As Holt and about 150 others waved their placards across from a huge multi-level shopping center, other groups of concerned citizens, including a contingent from San Juan Bautista''s El Teatro Campesino and several Cal State Monterey Bay students, were driving in caravans south to protest at the Mexico border.
But what used to be a black-and-white issue--free trade versus fair trade and corporate power versus people power--has turned shades of gray, and what people at both rallies found were dissolving protests that had lost their focus. Not only that, but here in Monterey County, labor groups--a primary component of the Seattle WTO protests--weren''t involved in either protest.
One of the reasons for the lack of effective opposition, theorizes Monterey Institute of International Studies professor Bill Monning, is the creation of new alliances, like labor and environmentalists, as well as the sheer complexity of the issues. For example, one side will say NAFTA has created jobs and another will say it has cost jobs. "They''re both right," Monning says.
And then there''s the desensitized audience to consider. "The San Francisco solidarity protests don''t achieve a whole lot," says CSUMB student activist Kevin Miller. "Unless you''re there to stop something, it''s just another San Francisco protest. It''s become almost a daily routine."
Picnic at the Border
Holt, who works in a Haight district health food store and studies circus arts, lives in the Mission district--a neighborhood that, to the chagrin of some locals, is being gentrified. To him, the global issues underlying street melees in Quebec City are certainly linked to local problems.
"It all comes down to the same thing. We''re all marching against the same thing, and that''s greed," he said.
One thrust of the San Francisco march was to publicly expose a local landlord accused of unfair evictions. Once the protesters got underway, hiking up Powell Street, marchers carried outsized refrigerator boxes fashioned into prop huts with hand-lettering that read: "No evictions. No FTAA."
The marchers plowed past gaping onlookers toward Chinatown. They chanted slogans like "People gonna rise to the top, ohh, ohh," but otherwise left the police with nothing to do but provide a clear path. The crowd moved past a tall white-haired woman with a large red-and-white umbrella waiting to the cross the street. She turned to a neighbor. "What are we protesting today?" she asked. When answered, she dismissed the protesters as a "rent-a-mob" who "don''t always have the whole story."
The marchers skirted the edge of Chinatown, proceeding to the house of a landlord they''d singled out for evicting tenants. The cardboard huts were left in front of his home, and there the matter rested.
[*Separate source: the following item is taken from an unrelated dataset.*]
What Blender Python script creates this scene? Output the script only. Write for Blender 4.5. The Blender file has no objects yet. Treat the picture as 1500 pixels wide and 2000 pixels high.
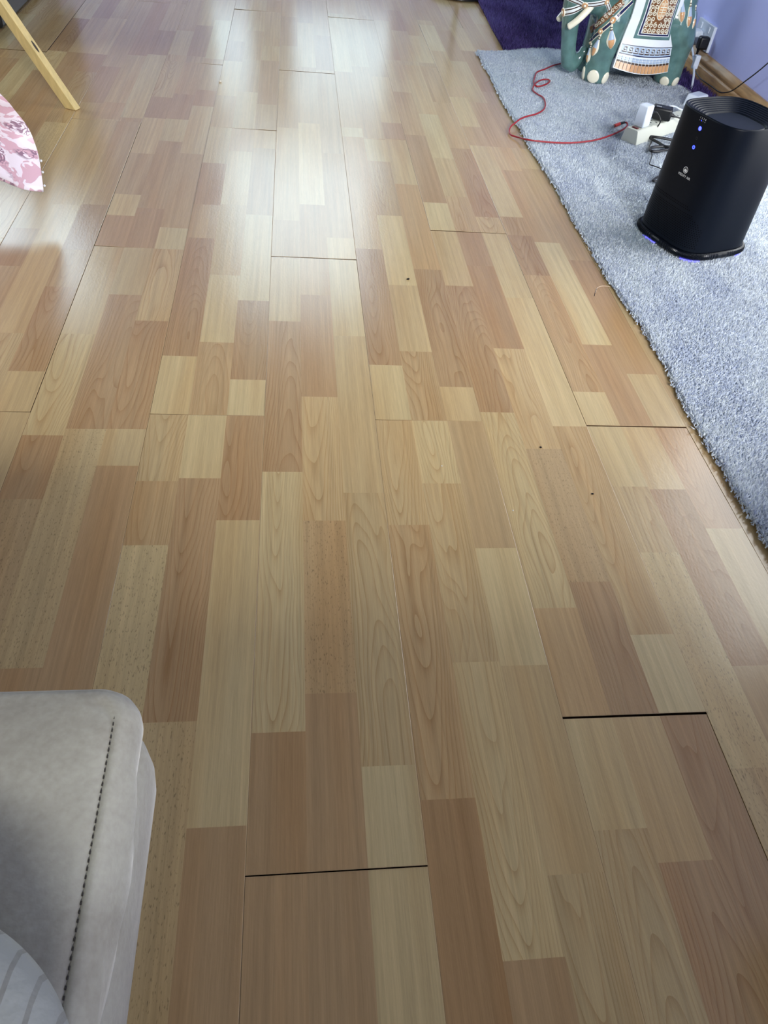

It''s unclear if the discarded boxes inspired any littering citations. If they did, it was the only act of civil disobedience committed all day.
Meanwhile, three carloads of people from the Salinas area had arrived in San Diego to attend a protest at the border with Mexico.
If the San Francisco protests were tame, the Tijuana version was, according to one local, lame.
Felix Lawrence of Salinas rode to the "border action" for the weekend but came away disappointed. He went along to videotape the productions by local theater groups El Teatro Campesino and Baktun 12. "It was a bit of a letdown," he reported on Monday. "It was very disorganized."
Lawrence figures about 1,000 people gathered, though others estimate twice that. There had been plans to hold a volleyball game, with the U.S.-Mexico border serving as the net. But the game was cancelled and the rally relocated because a road to the intended location had reportedly been washed out by heavy rain. "That''s too bad, because that had a lot of potential," he said.
In addition, a rally was held on the Mexican side, but it lost some momentum because protesters had to leave their placards, masks and other props on the U.S. side.
At the alternative rally site, the San Juan Bautista-based agitprop players put on what Lawrence described as a "bawdy caricature" of the forces pushing globalization and free trade. But there was no proper elevated stage, so few could actually see the play.
One thing that hampered the effort, Lawrence said, was the collision of "conflicting agendas" between non-violent protesters, anarchists, mainstream labor groups, feminists and others. There was no leader articulating the causes or the problems and no reliable source of information. "Everything came as secondhand rumor," he said.
Salinas resident and El Teatro Campesino player Luis Juarez said he wasn''t surprised by the pandemonious air of the event or the modest turnout. Mostly activists showed up, not a lot of mainstream working-class folks.
"You kind of expect it," he said. "Overall, it was kind of like a picnic, a picnic at the border."